◆ REQUIREMENTS
Check each line of the material below for the string "Blender", then report how many lines have it, and nothing else.

___ RECORDS SHOWN ___

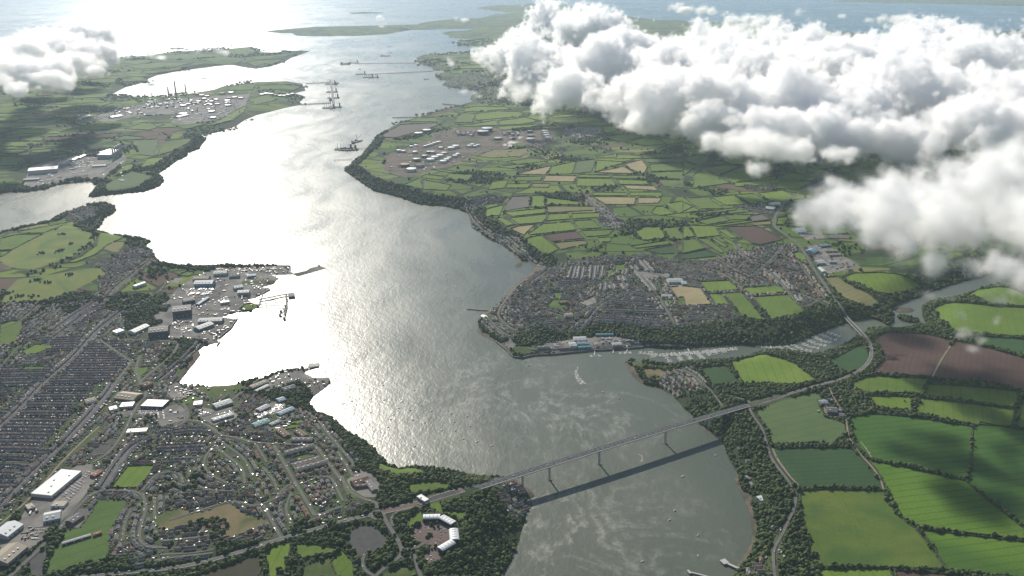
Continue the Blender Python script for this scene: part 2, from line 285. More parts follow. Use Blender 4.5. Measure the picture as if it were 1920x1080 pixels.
fld('b', *F_((620, 345), (650, 335), (680, 350), (705, 410), (650, 380))); fld('d', *F_((580, 40), (615, 30), (600, 100), (560, 110))); fld('b', *F_((535, 145), (590, 140), (580, 180), (525, 185))); fld('v', *F_((810, 240), (940, 238), (945, 265), (820, 262))); fld('b', *F_((780, 215), (900, 205), (930, 232), (790, 238)))
fld('v', *E_((930, 60), (960, 27), (1065, 22), (1058, 85), (912, 108))); fld('b', *E_((1070, 22), (1140, 22), (1143, 83), (1065, 88))); fld('b', *E_((812, 100), (915, 72), (888, 133), (815, 143)))
fld('b', *E_((912, 115), (1145, 92), (1150, 118), (960, 138))); fld('b', *E_((948, 147), (1153, 124), (1150, 150), (1128, 173), (1000, 183))); fld('b', *E_((872, 150), (900, 142), (983, 185), (935, 196)))
fld('t', *E_((953, 205), (1092, 182), (1030, 243))); fld('b', *E_((1052, 235), (1132, 180), (1288, 167), (1325, 213), (1140, 233), (1060, 243))); fld('r', *E_((1133, 242), (1320, 220), (1368, 262), (1190, 280)))
fld('b', *E_((1032, 265), (1125, 247), (1225, 322), (1170, 348), (1130, 343), (1060, 298))); fld('n', *E_((1195, 287), (1370, 272), (1383, 295), (1237, 325)))
fld('b', *E_((1152, 32), (1330, 52), (1343, 73), (1152, 73))); fld('n', *E_((1155, 80), (1420, 82), (1438, 103), (1160, 118))); fld('b', *E_((1167, 125), (1278, 120), (1288, 153), (1152, 163))); fld('b', *E_((1297, 122), (1458, 117), (1448, 143), (1297, 153)))
fld('g', *E_((1303, 162), (1410, 157), (1463, 203), (1342, 210))); fld('g', *E_((1348, 218), (1535, 212), (1500, 243), (1382, 253))); fld('b', *E_((1442, 257), (1515, 254), (1515, 280), (1452, 283)))
fld('t', *E_((1412, 27), (1655, 30), (1650, 72), (1490, 70))); fld('t', *E_((1667, 32), (1803, 35), (1780, 63), (1667, 66))); fld('b', *E_((1412, 2), (1605, 3), (1608, 22), (1415, 20))); fld('b', *E_((1622, 2), (1800, 2), (1803, 26), (1622, 22)))
fld('b', *E_((1652, 225), (1700, 197), (1790, 197), (1828, 258), (1700, 273))); fld('g', *E_((1802, 202), (1890, 197), (1920, 245), (1925, 268), (1842, 263))); fld('g', *E_((1628, 305), (1830, 272), (1852, 293), (1660, 318))); fld('d', *E_((1702, 325), (1860, 300), (1915, 343), (1800, 350)))
fld('b', *E_((1742, 115), (1770, 82), (1808, 82), (1878, 123), (1790, 133))); fld('b', *E_((1822, 67), (1915, 52), (1985, 80), (1900, 122)))
fld('g', *E_((1492, 440), (1520, 433), (1530, 465), (1497, 468))); fld('g', *E_((1535, 410), (1590, 405), (1600, 440), (1545, 445))); fld('y', *E_((1158, 640), (1190, 607), (1278, 607), (1275, 640), (1255, 663), (1180, 655)))
fld('w', *E_((962, 868), (1090, 862), (1098, 903), (985, 918))); fld('y', *E_((1800, 605), (1860, 603), (1868, 622), (1805, 625))); fld('y', *E_((1890, 595), (1925, 590), (1935, 640), (1895, 640)))
fld('g', *E_((1200, 565), (1235, 565), (1235, 600), (1200, 598))); fld('w', *E_((1620, 955), (1690, 950), (1700, 980), (1650, 985))); fld('s', *E_((1700, 1000), (1780, 990), (1830, 1010), (1800, 1040), (1720, 1045))); fld('w', *E_((1710, 960), (1850, 980), (1850, 990), (1720, 985)))
fld('g', *H_((480, 660), (570, 650), (575, 712), (702, 715), (690, 760), (650, 790), (640, 740), (545, 735), (500, 700)))
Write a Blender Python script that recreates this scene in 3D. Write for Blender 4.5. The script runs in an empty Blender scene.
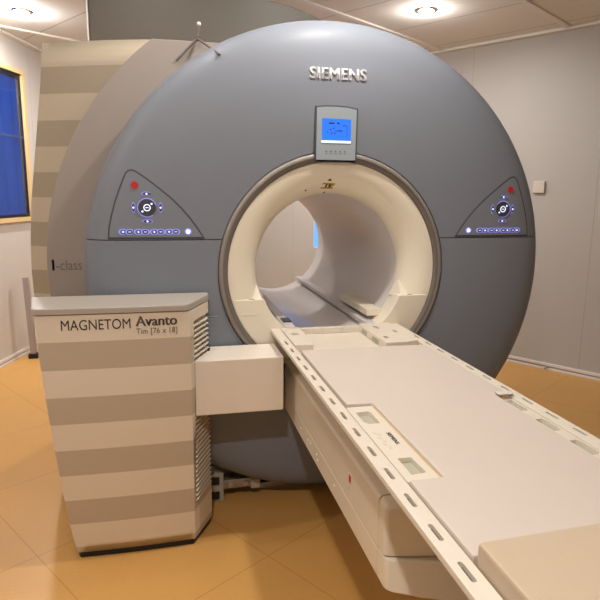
import bpy, bmesh, math, random
from mathutils import Vector, Matrix
random.seed(7)
C = bpy.context.scene.collection
PI = math.pi

# ------------------------------------------------------------------ camera
cam_d = bpy.data.cameras.new('camera')
cam_d.sensor_width = 36.0
cam_d.lens = 572.99 / 600 * 36.0
cam_d.clip_start = 0.02
cam = bpy.data.objects.new('camera', cam_d)
C.objects.link(cam)
_r = Vector((0.97478365, -0.22292162, 0.01013814)).normalized()
_f = Vector((0.22095313, 0.95781955, -0.18374284)).normalized()
_u = _r.cross(_f).normalized()
_m = Matrix((_r, _u, -_f)).transposed().to_4x4()
_m.translation = Vector((-0.635, -2.1488, 1.2803))
cam.matrix_world = _m
bpy.context.scene.camera = cam

# ------------------------------------------------------------------ world, exposure
world = bpy.data.worlds.new('world')
bpy.context.scene.world = world
world.use_nodes = True
world.node_tree.nodes['Background'].inputs[0].default_value = (0.55, 0.62, 0.75, 1)
world.node_tree.nodes['Background'].inputs[1].default_value = 0.05
vs = bpy.context.scene.view_settings
vs.view_transform = 'Standard'
vs.look = 'None'
vs.exposure = 0.0
vs.gamma = 1.0
vs.use_curve_mapping = False

LAMP_POWER = 20.0
LAMP_COLOR = (1.0, 0.95, 0.90)
CEIL = 2.40
# recessed lamps: the two the photograph shows, then the ones over the near half of the room
LAMPS = [(-1.503, 2.073, 1.4), (0.964, 1.397, 0.8), (0.03, -0.36, 0.74), (-0.80, -2.05, 1.20), (-0.06, 2.97, 1.4), (-0.70, -0.08, 0.16), (-2.05, -0.55, 0.58)]   # x, y, relative power

# ------------------------------------------------------------------ materials
def new_mat(name):
    m = bpy.data.materials.new(name)
    m.use_nodes = True
    nt = m.node_tree
    return m, nt, nt.nodes['Principled BSDF']

def N(nt, typ, **kw):
    n = nt.nodes.new(typ)
    for k, v in kw.items():
        setattr(n, k, v)
    return n

def rgb(h):
    """sRGB 0-255 triple to linear"""
    o = []
    for c in h:
        c = c / 255
        o.append(c / 12.92 if c <= 0.04045 else ((c + 0.055) / 1.055) ** 2.4)
    return (o[0], o[1], o[2], 1)

def plain(name, col, rough=0.5, metal=0.0, coat=0.0, noise=0.02, bump=0.0, bscale=300, emit=None, estr=0, spec=0.5):
    m, nt, b = new_mat(name)
    c = rgb(col)
    tc = N(nt, 'ShaderNodeTexCoord')
    nz = N(nt, 'ShaderNodeTexNoise')
    nz.inputs['Scale'].default_value = 9
    nz.inputs['Detail'].default_value = 4
    nt.links.new(tc.outputs['Object'], nz.inputs['Vector'])
    mix = N(nt, 'ShaderNodeMixRGB')
    mix.inputs[1].default_value = tuple(x * (1 - noise) for x in c[:3]) + (1,)
    mix.inputs[2].default_value = tuple(min(1, x * (1 + noise)) for x in c[:3]) + (1,)
    nt.links.new(nz.outputs['Fac'], mix.inputs[0])
    nt.links.new(mix.outputs[0], b.inputs['Base Color'])
    b.inputs['Roughness'].default_value = rough
    b.inputs['Metallic'].default_value = metal
    b.inputs['Coat Weight'].default_value = coat
    b.inputs['Coat Roughness'].default_value = 0.15
    b.inputs['Specular IOR Level'].default_value = spec
    if bump:
        n2 = N(nt, 'ShaderNodeTexNoise')
        n2.inputs['Scale'].default_value = bscale
        nt.links.new(tc.outputs['Object'], n2.inputs['Vector'])
        bp = N(nt, 'ShaderNodeBump')
        bp.inputs['Strength'].default_value = bump
        bp.inputs['Distance'].default_value = 0.002
        nt.links.new(n2.outputs['Fac'], bp.inputs['Height'])
        nt.links.new(bp.outputs[0], b.inputs['Normal'])
    if emit:
        b.inputs['Emission Color'].default_value = rgb(emit)
        b.inputs['Emission Strength'].default_value = estr
    return m

def striped(name, light, dark, z0, period, frac=0.5, rough=0.45):
    """horizontal paint bands: dark where fract((z - z0) / period) < frac"""
    m, nt, b = new_mat(name)
    tc = N(nt, 'ShaderNodeTexCoord')
    sp = N(nt, 'ShaderNodeSeparateXYZ')
    nt.links.new(tc.outputs['Object'], sp.inputs[0])
    a = N(nt, 'ShaderNodeMath', operation='SUBTRACT'); a.inputs[1].default_value = z0
    d = N(nt, 'ShaderNodeMath', operation='DIVIDE'); d.inputs[1].default_value = period
    fl = N(nt, 'ShaderNodeMath', operation='FLOOR')
    fr = N(nt, 'ShaderNodeMath', operation='SUBTRACT')
    lt = N(nt, 'ShaderNodeMath', operation='LESS_THAN'); lt.inputs[1].default_value = frac
    nt.links.new(sp.outputs['Z'], a.inputs[0]); nt.links.new(a.outputs[0], d.inputs[0])
    nt.links.new(d.outputs[0], fl.inputs[0]); nt.links.new(d.outputs[0], fr.inputs[0]); nt.links.new(fl.outputs[0], fr.inputs[1])
    nt.links.new(fr.outputs[0], lt.inputs[0])
    mix = N(nt, 'ShaderNodeMixRGB')
    mix.inputs[1].default_value = rgb(light); mix.inputs[2].default_value = rgb(dark)
    nt.links.new(lt.outputs[0], mix.inputs[0]); nt.links.new(mix.outputs[0], b.inputs['Base Color'])
    b.inputs['Roughness'].default_value = rough
    return m

def line_mask(nt, sep, axis, off, period, width):
    """1 on thin lines every period along one axis"""
    a = N(nt, 'ShaderNodeMath', operation='SUBTRACT'); a.inputs[1].default_value = off - period / 2
    w = N(nt, 'ShaderNodeMath', operation='FLOORED_MODULO'); w.inputs[1].default_value = period
    s = N(nt, 'ShaderNodeMath', operation='SUBTRACT'); s.inputs[1].default_value = period / 2
    ab = N(nt, 'ShaderNodeMath', operation='ABSOLUTE')
    lt = N(nt, 'ShaderNodeMath', operation='LESS_THAN'); lt.inputs[1].default_value = width / 2
    nt.links.new(sep.outputs[axis], a.inputs[0]); nt.links.new(a.outputs[0], w.inputs[0])
    nt.links.new(w.outputs[0], s.inputs[0]); nt.links.new(s.outputs[0], ab.inputs[0]); nt.links.new(ab.outputs[0], lt.inputs[0])
    return lt

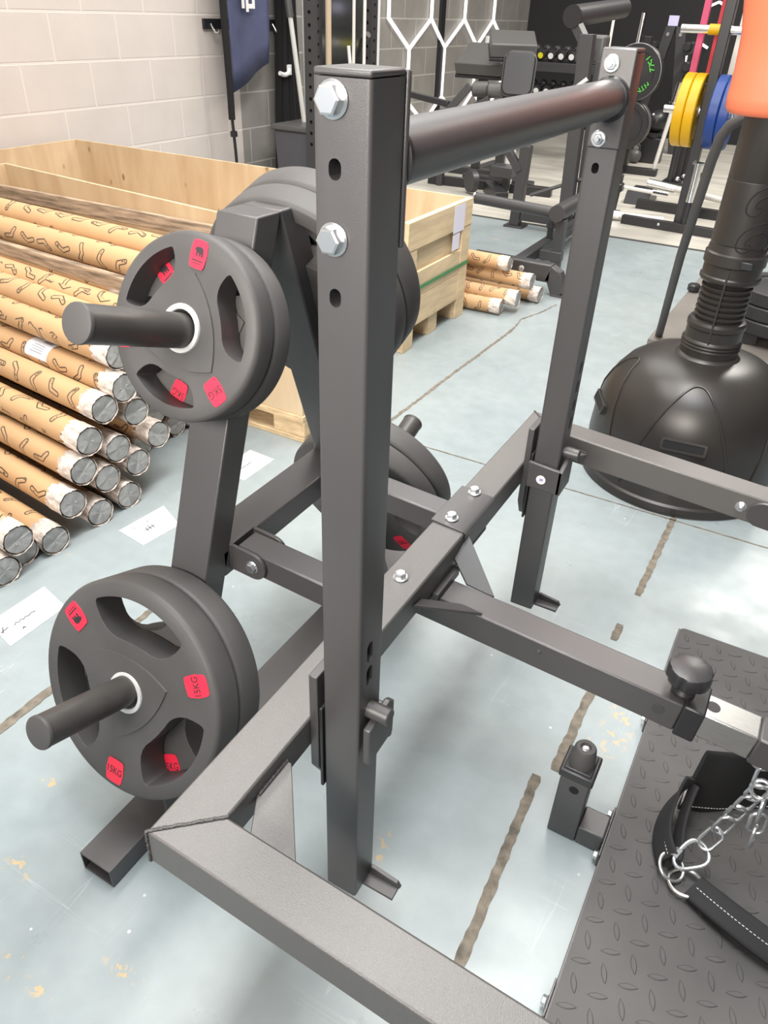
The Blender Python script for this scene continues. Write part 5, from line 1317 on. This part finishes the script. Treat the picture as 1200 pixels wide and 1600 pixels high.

___

◆ COMPLETE RESPONSE
3